All signals traversed the same fibre spans. In this investigation, the PMD analyser was connected to a monitor tap at the end of the link, where the signal powers were between -27.3 and -24.6dBm. The optical signal-to-noise ratios of the signals were between 17 and 18 dB.

The instrument measured DGDeff automatically 1680 times in each of the 19 WDM signals over a total measurement time of 191 hours, yielding 31920 samples with a mean DGDeff value of 14.8ps.

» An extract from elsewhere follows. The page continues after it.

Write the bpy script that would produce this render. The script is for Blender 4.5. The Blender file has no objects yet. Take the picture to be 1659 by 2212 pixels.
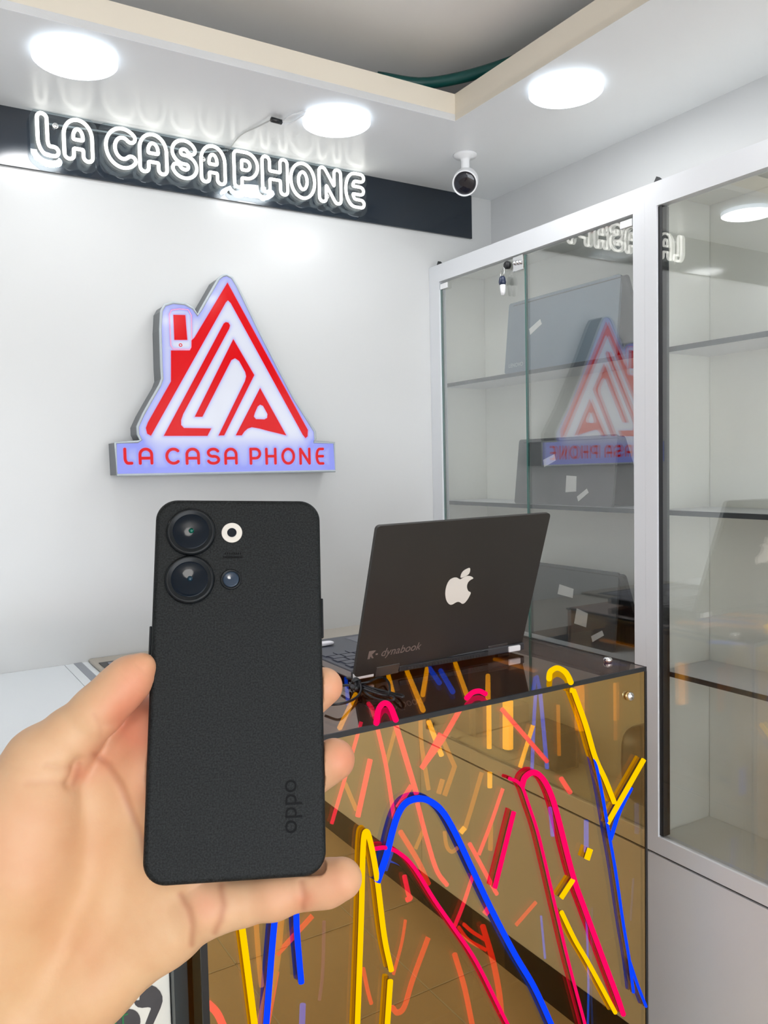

The time interval between consecutive measurements varied between 5 and 30 minutes.

Hence, we estimate that the mean DGD in the fibre link is about 18.84ps, which is in excellent agreement with earlier end-to-end PMD measurements of the same link, yielding 18.56 and 18.57ps, respectively.

Figure 4 displays the variations in the frequency-averaged values over measurement time, which are approximately of the same magnitude as those of the time-averages over frequency and, hence, indicate that the PMD fluctuations in the fibre link are indeed large. The left graph shows the frequency-averaged values as a function of measurement time and the graph on the right the time-averaged data in the 19 WDM channels. The standard deviation of the frequency-averaged samples in the left diagram is 10.4% of the mean value and that of the time-averaged samples in the right diagram is 13.8%.


Figure 4: Examples of live PMD measurements at different bit rates using different modulation formats

JDSU has developed a unique non-intrusive technique for monitoring the effective DGD in modulated signals, which provides a similarly accurate estimate of the mean DGD as a conventional intrusive technique. The I-PMD instrument is based on coherent detection and offers enough sensitivity to measure individual signals tapped from a broadband monitoring port at any network access point. It has been designed for portable field testing and has been proven to address in-service field PMD measurement and monitoring requirements.